I think this is a worthy idea as the funding outpoint of any off-chain protocols is an invariant known by participants. Thus by sponsoring an outpoint you're requiring from network mempools to increase the feerate of the package locally known without assuming about the concrete state as any of them confirming is moving protocol forward.

That said, a malicious counterparty can still broadcast a heavy-weighted transaction such as an honest party, devoid of knowledge of this weight, won't attach a sponsor with a fee high enough to timely confirm the sponsoree. This counterparty capability is a function of package malleability allowed by the off-chain protocol.

Thus an honest party has to overshoot your bump as a default setting. Now this is a new concern as such a mechanism can be used as a fee-burning one by your counterparty. I believe we want a fee-burning equilibrium for any pinning solution, Mallet shouldn't force Alice to overpay in fee more than Mallet is ready to feerate-bid in network mempools.

> I don't think package relay based only on feerate solves RBF transaction
> pinning (and maybe also doesn't solve ancestor/dependent limit pinning).

Yes I agree with this. There are some really nasty cases of pinning where an adversary with knowledge of the tx-relay topology can block your compelling feerate bids (sponsors/package relay/anchor whatever) from propagating by leveraging conflicts and RBF logic.

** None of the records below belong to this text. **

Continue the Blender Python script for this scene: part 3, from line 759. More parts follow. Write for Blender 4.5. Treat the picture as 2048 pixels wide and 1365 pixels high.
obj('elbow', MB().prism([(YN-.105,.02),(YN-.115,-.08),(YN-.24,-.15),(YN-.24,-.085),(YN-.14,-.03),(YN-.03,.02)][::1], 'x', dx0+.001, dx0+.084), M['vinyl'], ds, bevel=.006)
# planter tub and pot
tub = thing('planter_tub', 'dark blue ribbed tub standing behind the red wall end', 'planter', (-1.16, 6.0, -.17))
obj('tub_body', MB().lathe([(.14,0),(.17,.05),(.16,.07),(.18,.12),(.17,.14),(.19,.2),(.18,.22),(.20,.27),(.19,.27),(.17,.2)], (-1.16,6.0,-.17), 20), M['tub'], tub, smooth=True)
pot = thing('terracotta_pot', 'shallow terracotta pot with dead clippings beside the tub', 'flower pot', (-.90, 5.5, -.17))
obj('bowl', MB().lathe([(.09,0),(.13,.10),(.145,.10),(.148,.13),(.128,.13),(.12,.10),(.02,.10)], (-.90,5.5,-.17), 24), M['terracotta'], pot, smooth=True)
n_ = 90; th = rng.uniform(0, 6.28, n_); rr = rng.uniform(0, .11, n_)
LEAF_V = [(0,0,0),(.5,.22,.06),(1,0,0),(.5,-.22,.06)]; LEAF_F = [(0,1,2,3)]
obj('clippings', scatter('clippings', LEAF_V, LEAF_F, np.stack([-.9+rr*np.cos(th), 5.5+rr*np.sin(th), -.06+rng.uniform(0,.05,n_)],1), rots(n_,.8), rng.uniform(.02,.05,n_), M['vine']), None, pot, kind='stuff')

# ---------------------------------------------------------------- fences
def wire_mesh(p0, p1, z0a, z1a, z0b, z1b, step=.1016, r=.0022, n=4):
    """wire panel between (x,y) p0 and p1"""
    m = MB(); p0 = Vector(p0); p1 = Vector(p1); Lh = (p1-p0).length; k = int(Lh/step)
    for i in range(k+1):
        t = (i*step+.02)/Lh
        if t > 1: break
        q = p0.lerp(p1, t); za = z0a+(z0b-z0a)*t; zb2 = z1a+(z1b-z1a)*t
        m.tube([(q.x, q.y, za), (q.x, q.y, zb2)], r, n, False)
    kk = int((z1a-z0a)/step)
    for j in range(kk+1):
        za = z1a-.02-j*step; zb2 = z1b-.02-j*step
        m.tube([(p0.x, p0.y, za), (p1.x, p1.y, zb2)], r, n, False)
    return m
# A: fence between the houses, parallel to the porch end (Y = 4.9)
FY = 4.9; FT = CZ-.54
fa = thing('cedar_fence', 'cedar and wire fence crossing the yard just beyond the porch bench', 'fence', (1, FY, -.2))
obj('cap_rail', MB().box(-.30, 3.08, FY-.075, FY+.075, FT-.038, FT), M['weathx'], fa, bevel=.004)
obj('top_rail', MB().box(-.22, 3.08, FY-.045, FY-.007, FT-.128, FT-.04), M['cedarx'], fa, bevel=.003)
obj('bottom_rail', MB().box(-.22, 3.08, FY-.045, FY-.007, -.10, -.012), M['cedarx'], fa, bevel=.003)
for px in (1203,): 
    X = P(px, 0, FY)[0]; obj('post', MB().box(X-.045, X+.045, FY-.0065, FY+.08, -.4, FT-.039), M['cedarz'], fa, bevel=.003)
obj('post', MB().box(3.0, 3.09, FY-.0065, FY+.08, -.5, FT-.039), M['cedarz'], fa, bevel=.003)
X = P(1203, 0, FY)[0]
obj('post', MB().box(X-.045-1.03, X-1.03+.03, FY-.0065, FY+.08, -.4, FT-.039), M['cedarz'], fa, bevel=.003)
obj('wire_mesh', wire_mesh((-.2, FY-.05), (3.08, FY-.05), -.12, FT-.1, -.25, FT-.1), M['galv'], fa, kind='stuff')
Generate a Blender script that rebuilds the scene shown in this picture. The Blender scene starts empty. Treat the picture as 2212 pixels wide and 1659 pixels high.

Outbound tx-relay peers rotation which makes the tx-relay topology harder to observe could help.

Antoine

Le lun. 21 sept. 2020 à 12:27, Jeremy <jlrubin@mit.edu> a écrit :
Responses Inline:

Would it make sense that, instead of sponsor vectors
pointing to txids, they point to input outpoints?  E.g.:

1. Alice and Bob open a channel with funding transaction 0123...cdef,
   output 0.

2. After a bunch of state updates, Alice unilaterally broadcasts a
   commitment transaction, which has a minimal fee.

3. Bob doesn't immediately care whether or not Alice tried to close the
   channel in the latest state---he just wants the commitment
   transaction confirmed so that he either gets his money directly or he
   can send any necessary penalty transactions.  So Bob broadcasts a
   sponsor transaction with a vector of 0123...cdef:0

4. Miners can include that sponsor transaction in any block that has a
   transaction with an input of 0123...cdef:0.  Otherwise the sponsor
   transaction is consensus invalid.

(Note: alternatively, sponsor vectors could point to either txids OR
input outpoints.  This complicates the serialization of the vector but
seems otherwise fine to me.)

This seems like a fine suggestion and I think addresses Antoine's issue.

I think there are likely some cases where you do want TXID and not Output (e.g., if you
are sponsoring a payment to your locktime'd cold storage wallet (no CPFP) from an untrusted third party (no RBF), they can grift you into paying for an unrelated payment). This isn't a concern when the root utxo is multisig & you are a participant.

The serialization to support both, while slightly more complicated, can be done in a manner that permits future extensibility as well if there are other modes people require.

 

> If we want to solve the hard cases of pinning, I still think mempool
> acceptance of a whole package only on the merits of feerate is the easiest
> solution to reason on.

I don't think package relay based only on feerate solves RBF transaction
pinning (and maybe also doesn't solve ancestor/dependent limit pinning).
Though, certainly, package relay has the major advantage over this
proposal (IMO) in that it doesn't require any consensus changes.
Package relay is also very nice for fixing other protocol rough edges
that are needed anyway.

-Dave

I think it's important to keep in mind this is not a rival to package relay; I think you also want package relay in addition to this, as they solve different but related problems.

Where you might be able to simplify package relay with sponsors is by doing a sponsor-only package relay, which is always limited to 2 transactions, 1 sponsor, 1 sponsoree. This would not have some of the challenges with arbitrary-package package-relay, and would (at least from a ux perspective) allow users to successfully get parents with insufficient fee into the mempool.